When the bank calls, bells start ringing

If, like me, in the last couple of days you’ve had a call from your bank eager to talk about how to they could save you money on your mortgage, you’ve probably twigged that something is up.

Usually they call to flog insurance policies I don’t want, or offer a lift in my credit card limit that I can’t afford.

So to hear them actually prepared to come to the table to strike a cheaper deal on what is one of their core products is an interesting development.

It tells me that their own economists have told them the prospects of an official interest rate rise sometime this year are looking pretty slim.

This is no news to the market, which sees no chance of a rate hike before March next year, and instead is pricing in the possibility of a rate cut.

As RBA Governor Glenn Stevens put it today when announcing the Reserve Bank Board had decided to hold the central bank’s cash rate steady for a seventh consecutive month, “on present indications, the most prudent course is likely to be a period of stability in interest rates”.

It also shows that the field of competition has well and truly shifted from deposits (remember when the interest rate on 3-month deposits reached above 5 per cent? It is now down to around 3 per cent), and the scramble now is to sign up home buyers.

It is pretty clear that at the moment the economy is like a dog on roller skates, desperately trying to gain some traction.

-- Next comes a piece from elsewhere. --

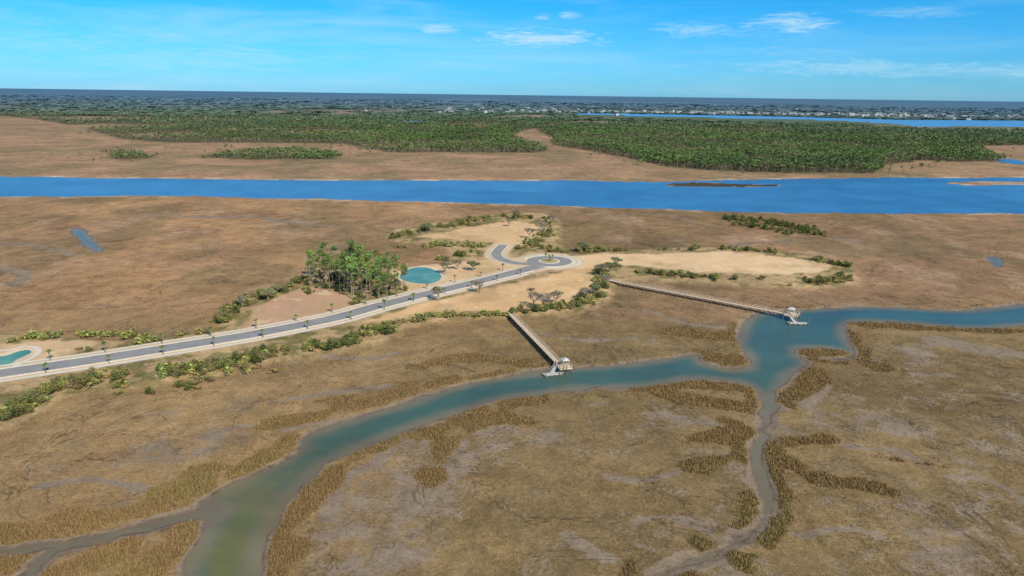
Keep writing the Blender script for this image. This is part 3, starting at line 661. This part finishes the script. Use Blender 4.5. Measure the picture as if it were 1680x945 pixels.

Mr Stevens said that, while consumer demand was “slightly firmer”, and data foreshadowed a “solid expansion” in housing (building approvals jumped 6.8 per cent in January to be up almost 36 per cent from a year earlier), demand for labour is weak and the unemployment rate is likely to rise higher.

Its cause isn’t helped by a Federal Government that at every opportunity thunders about the dire state of the nation’s public finances and hints darkly at the need for painful spending cuts.

In central bank-speak, “public spending is scheduled to be subdued”.

It can’t be doing anything to improve the willingness of businesses to invest. Official figures confirm private capital expenditure has been sliding for the past couple of years, even as profits have grown – gross operating profits were up 107 per cent in the year to the December quarter, yet over the same period private capex fell 5.7 per cent (and spending on plant and equipment plunged more than 16 per cent).

As Mr Stevens put it, resource sector investment is set to decline significantly, while there are only “tentative” signs of improvement in investment intentions in other sectors.

The economy is partly the victim of an unfortunate clash of timing between the business and political cycles.

The incentive for the Abbott Government is to cut hard in its first Budget, giving itself room for vote-enhancing largesse closer to the next election, while the economy could do with some productivity-enhancing infrastructure investment.

Fat hope of that at the moment.

Even more people are likely to be out of work in the coming months, and being able to negotiate a cheaper mortgage is likely to be of little comfort.